Have you ever gone online to roast a business after they delivered you a spectacularly disappointing experience? Be honest—you at least considered it, right?
The internet provides many platforms and avenues to vent that steam when a sketchy company, lying salesperson or faulty product sets your teapot boiling. Some look for internal resolution, with a phone call or email to customer service. Others take their frustration public, telling their story on social media, their blog site, or in an online review.
Negative online reviews affect your business. Period. But in what way and to what extent? Here are four principles we’ve learned from watching how negative reviews affect businesses (and four actions you can take to manage them).
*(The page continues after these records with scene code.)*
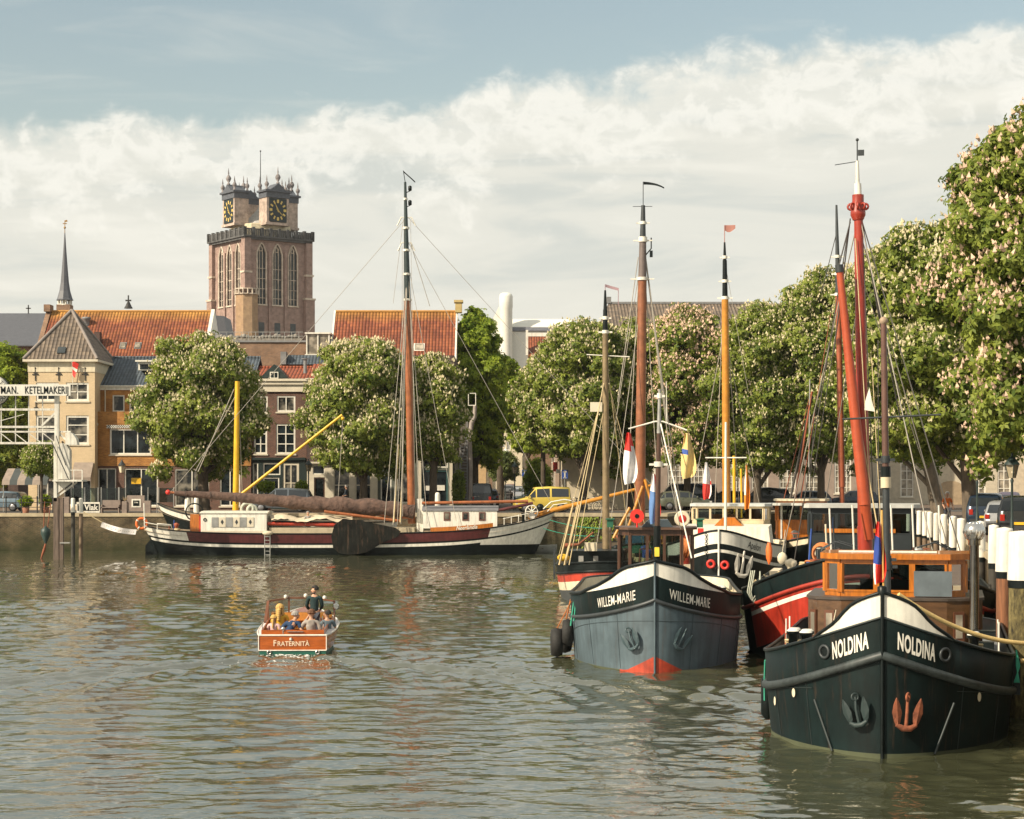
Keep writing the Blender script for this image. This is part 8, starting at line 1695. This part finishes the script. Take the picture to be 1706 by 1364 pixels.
for k in range(900):
    px = rng_.uniform(950, 1012); dd_ = np.interp(X(px, 138), [10.6, 13.5], [131.2, 140.6]); x = X(px, 138); z = 2.3 - abs(rng_.gauss(0, .8)); s = rng_.uniform(.05, .14); y = dd_ - rng_.uniform(.05, .3)
    m.add([(x, y, z), (x + s, y - .03, z + s * .4), (x + s * .3, y - .08, z - s)], [(0, 1, 2)])
tag(m.build('wall_plants', LEAF2), 'green weeds growing on the quay wall right of the long barge bow', 'wall plants', kind='stuff')
# striped awning and white stall front at far left
t = thing('striped_awning', 'grey and taupe striped cafe awning left of the corner house', 'awning', (X(44, 140), 140, QZ)); m = MB()
for i in range(6):
    x0 = -1.6 + i * .55; m.prism([(.9, 3.15), (-.6, 2.3), (-.75, 1.95), (-.75, 2.05), (.9, 3.2)][0:3] + [(.9, 3.05)], x0, x0 + .55, 'X', i % 2)
m.build('canopy', [M('taupe_canvas', (.26, .21, .17), .8), M('charcoal_canvas', (.05, .06, .06), .8)], t); m = MB(); m.box(-1.55, -1.5, -.6, -.55, 0, 2.2); m.box(1.6, 1.65, -.6, -.55, 0, 2.2); m.bsplit('pole', GREY, t)
# quay railing at left
t = thing('quay_railing', 'dark iron railing along the quay edge left of the drawbridge post', 'railing', (X(45, 131.3), 131.3, QZ)); m = MB()
for px in range(-120, 92, 26): x = X(px, 131.3) - t.location.x; m.tube([(x, 0, 0), (x, 0, 1.12)], .045, 6); m.ball((x, 0, 1.15), .07, 6)
for z in (.45, .78, 1.08): m.tube([(X(-120, 131.3) - t.location.x, 0, z), (X(92, 131.3) - t.location.x, 0, z)], .022, 5)
m.build('rails', IRON, t)
# bollards on the quay behind the barge
for px, py, lab in ((729, 820, 'white stone bollard before the teal shop door'), (312, 829, 'white quay bollard left of the aft deckhouse'), (327, 828, 'taller white quay bollard beside the aft deckhouse')):
    dd_ = 132.2; zt = Z(py, dd_) - QZ; m = MB(); m.lathe((0, 0, 0), [(.20, 0), (.17, zt - .15), (.12, zt - .02), (.01, zt)], 12); tag(m.build('quay_bollard', WHITE, None, loc=(X(px, dd_), dd_, QZ)), lab, 'bollard')
# fire escape beside the gabled house
d = 148.; t = thing('fire_escape', 'tall grey ladder and curved escape chute on the side of the gabled house', 'fire escape', (X(783, d), d - .8, QZ)); E_ = lambda px, py, o=0.: Vector((X(px, d) - X(783, d), o, Z(py, d) - QZ))
m = MB(); m.tube([E_(768, 842), E_(768, 742)], .05, 5); m.tube([E_(779, 842), E_(779, 700)], .05, 5)
for k in range(22): z = 835 - k * 5; m.tube([E_(768, z), E_(779, z)], .03, 4)
m.tube([E_(763, 790), E_(781, 722)], .045, 5); m.build('ladder', LEAD, t)
m = MB(); m.tube([E_(784, 842), E_(785, 780), E_(783, 735), E_(786, 705), E_(791, 695), E_(792, 676)], [.15, .15, .16, .19, .18, .15], 8); m.build('chute', M('pinkish_grey_chute', (.34, .29, .26), .7, streak=.3), t)
m = MB()
for px in (781, 793): m.tube([E_(px, 676), E_(px, 656)], .035, 5)
m.tube([E_(781, 656), E_(793, 656)], .035, 5); m.tube([E_(781, 676), E_(793, 676)], .045, 5); m.build('hoop', WHITE, t)
MB().box(*[E_(765, 0).x, E_(785, 0).x, .1, .35, 0, E_(0, 690).z]).build('wall_strip', M('grey_stair_wall', (.13, .11, .09), .8), t)
# ================================================================ the thin haze of the day
m = MB(); m.box(-420, 420, -45, 470, -4.2, 75)
hz = m.build('haze', bpy.data.materials.new('haze_air')); hz['kind'] = 'stuff'; tag(hz, 'thin pale haze filling the air over the harbour', 'haze')
hm = hz.data.materials[0]; hm.use_nodes = True; t = hm.node_tree; t.nodes.clear(); v_ = t.nodes.new('ShaderNodeVolumePrincipled'); v_.inputs['Color'].default_value = (.86, .88, .88, 1); v_.inputs['Density'].default_value = .00009; v_.inputs['Anisotropy'].default_value = .3
o_ = t.nodes.new('ShaderNodeOutputMaterial'); t.links.new(v_.outputs[0], o_.inputs['Volume'])
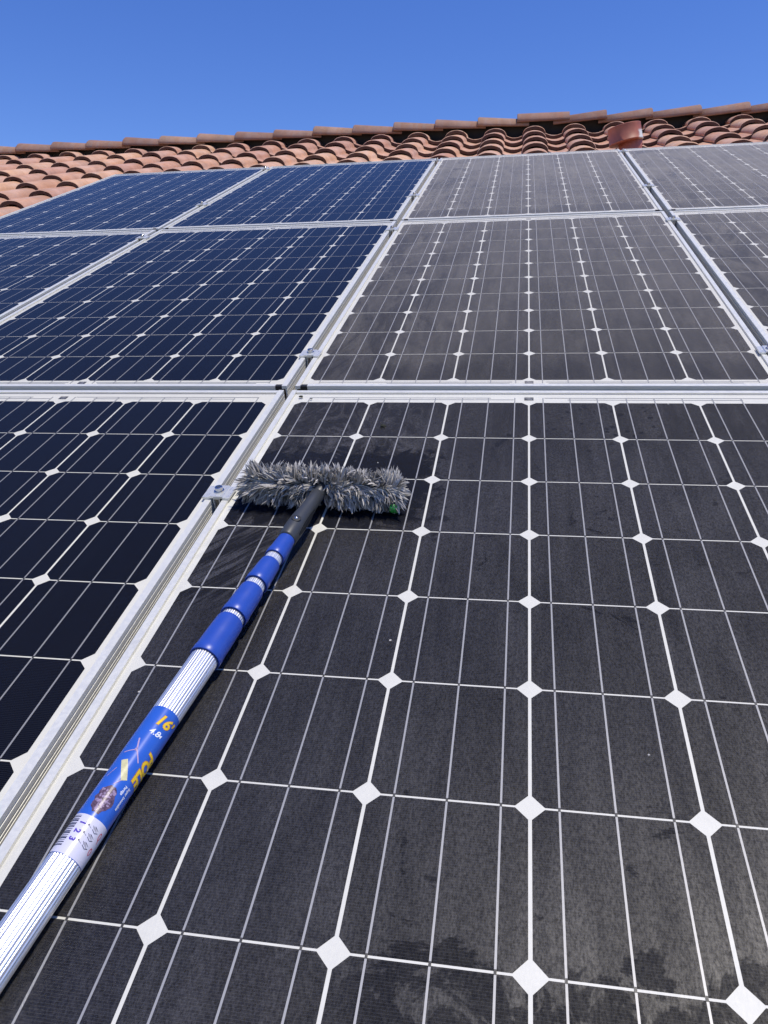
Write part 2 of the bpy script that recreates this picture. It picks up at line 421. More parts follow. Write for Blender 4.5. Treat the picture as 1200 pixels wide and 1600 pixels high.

Negative Reviews Amplify Your Failures
We all mess up. Your business is no exception. How those mistakes are dealt with is vital to your reputation.
Negative online reviews testify to your failures, leaving a loud record for others to read. If you messed up and it made it to an online review, the whole world has just heard the conversation on speakerphone.
Negative reviews broadcast errors and make sure more people hear the story, causing doubt for those relying on reviews to know if they should trust your business.
Negative Reviews Scare Customers Away
A fool is someone who hears advice and fails to take heed. When your customer or client leaves a negative online review, they are advising others: Stay away!
If a potential customer is browsing the internet for a product or service and repeatedly read, “Stay away!” based on reviews, they’d be a fool to go through with a purchase or contract. They’ve been warned that they have a high chance of being disappointed by the decision, and they’d be wise to find an alternative.
Negative reviews, though they vary in credibility, scare customers away by making them fear the worst will happen to them with your company. Customers now have low trust in their transaction, and are likely to take their business elsewhere. You won’t even know they considered you.
Negative Reviews Help Your Competition
Potential customers will often still make a purchase, even if they are scared away from your company. Where will they go? To your competition.
Your negative reviews give your competitors a leg up in race for market share. Reviews telling of bad experiences make your potential customers feel better about trusting your competition rather than you. You’ve given them an easy road to an alternative, because they were warned by your past failures.
Negative Reviews Make Customers Cautious
Sometimes, even when warned, people take the risk. Your potential buyer looks at your company, and they like what you have. You’re an industry leader, and maybe even have a solid brand to build credibility. They want your offering, but they go ahead and research online to know what to expect from other customers.
While skimming through online reviews, the buyer finds some alarming negative feedback. They hear that some customers received fakes. Others were promised a certain timeline and delivered another, arriving after the wedding!
The potential buyer may still go through with a purchase from your business; however, they’re no longer optimistic or even neutral. The well-researched buyer is now extremely cautious in choosing you. They are anxiously waiting for something to go wrong. They look for issues, even minor.
Negative online reviews set you up for failure by creating a poor expectation from your customer.
So… What Do I Do With Negative Reviews?
If you get a negative review, relax. The worst thing you can do is to overreact and defend yourself. Mixed reviews (especially those that complain about very picky issues) can make you more credible than having a perfect 5.0-star rating. Spiegel found that purchase likelihood peaks in the 4.0 to 4.7 range. That means a few less-than-perfect reviews won’t kill your business. Breathe… it’s going to be okay.
However, if negative reviews cloud your visible feedback, you’re in for trouble. Customers are silently taking your potential revenue somewhere else, and profits will drop. Take action today to address negative online reviews.
Here are our suggestions to manage negative online reviews:
- Take immediate action to resolve complaints expressed in negative online reviews. Use a review monitoring software to be notified immediately when you receive a negative review. Reach out to the unhappy customer right away. Seek to amend the issue, and negotiate a fair solution. Oh, and kindly ask them to update their review if you’ve fixed the problem.
- Listen closely to the themes found in your negative reviews. One negative experience is inevitable. If you see a number of reviewers concerned by the faulty adapter powering your device, get to the root of the problem in production. If clients can’t get a hold of you, check your emails more often, or hire someone to answer the phone.
- Find better ways to hear complaints internally. Follow up with customers after a purchase to ensure everything went okay. Make sure it’s easy to find your customer service number or a feedback form on your website.
- Recruit positive reviews. Ask for and amplify the voice of your happy customers to tell the positive side of your company. Outweigh the bad with good, and make it more likely that your leads will choose you over your competition.
Don’t be a victim of a few angry customers yelling into the internet. Actively manage negative online reviews by hearing and responding, and you’re sure to build more trust… and grow revenue.